The North Pacific Subtropical Gyre (NPSG) has been hypothesized to be in transition from a nitrogen (N)‐limited system to one predominantly limited by phosphorus (P) as a result of a two‐decade‐long selection for N2‐fixing organisms. In this study, the naturally occurring cosmogenic radioisotopes, 32P (half‐life = 14.3 d) and 33P (halflife = 25.3 d), were measured and 33P/32P activity ratios were used to estimate radioactive P residence times at Sta. ALOHA (22°45′N, 158°00′W) in the NPSG from February 1999 to July 2000. The 33P/32P activity ratio in the total dissolved P pool varied considerably but systematically; high ratios correlated with periods of enhanced primary production (14C incorporation).
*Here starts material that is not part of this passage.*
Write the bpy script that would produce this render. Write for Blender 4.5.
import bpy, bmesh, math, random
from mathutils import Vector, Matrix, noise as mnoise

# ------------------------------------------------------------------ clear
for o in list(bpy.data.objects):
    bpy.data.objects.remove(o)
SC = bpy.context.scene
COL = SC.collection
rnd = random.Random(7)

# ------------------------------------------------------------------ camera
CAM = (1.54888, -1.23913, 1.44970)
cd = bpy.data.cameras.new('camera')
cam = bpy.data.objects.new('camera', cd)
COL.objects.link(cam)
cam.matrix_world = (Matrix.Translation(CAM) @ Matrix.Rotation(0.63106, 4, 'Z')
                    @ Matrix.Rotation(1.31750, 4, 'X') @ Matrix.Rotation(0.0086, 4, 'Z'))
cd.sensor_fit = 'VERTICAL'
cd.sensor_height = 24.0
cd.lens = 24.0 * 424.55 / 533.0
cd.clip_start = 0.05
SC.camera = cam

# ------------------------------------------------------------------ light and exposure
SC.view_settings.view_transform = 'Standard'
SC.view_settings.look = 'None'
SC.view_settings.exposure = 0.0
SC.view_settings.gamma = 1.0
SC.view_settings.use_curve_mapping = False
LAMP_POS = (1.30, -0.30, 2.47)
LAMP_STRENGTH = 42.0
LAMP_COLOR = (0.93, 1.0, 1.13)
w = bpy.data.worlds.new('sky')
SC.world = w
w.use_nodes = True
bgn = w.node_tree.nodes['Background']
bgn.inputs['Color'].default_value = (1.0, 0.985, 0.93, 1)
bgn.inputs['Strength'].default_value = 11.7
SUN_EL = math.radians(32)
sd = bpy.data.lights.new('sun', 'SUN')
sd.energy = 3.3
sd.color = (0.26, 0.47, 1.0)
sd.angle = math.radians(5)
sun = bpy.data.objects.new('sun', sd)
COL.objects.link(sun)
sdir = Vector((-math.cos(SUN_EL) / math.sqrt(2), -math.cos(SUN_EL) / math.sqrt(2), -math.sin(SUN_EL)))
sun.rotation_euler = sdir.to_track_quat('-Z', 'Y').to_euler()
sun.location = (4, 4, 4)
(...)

Marine particulate 33P/32P activity ratios were similar to those found in the source (i.e., rain). Smaller size classes had longer apparent residence times. The observation that the activity ratio of 33P/32P closely follows primary production suggests that atmospherically derived 32P and 33P atoms track the most “bioavailable” pool of P within the NPSG ecosystem. These preferred substrates were removed from the dissolved phase via plankton uptake during periods of high productivity. Our results suggest that the soluble nonreactive P pool, which is substantially larger than the soluble reactive P pool, is a potentially important source of P to organisms and that its utilization can vary significantly on scales of weeks to months.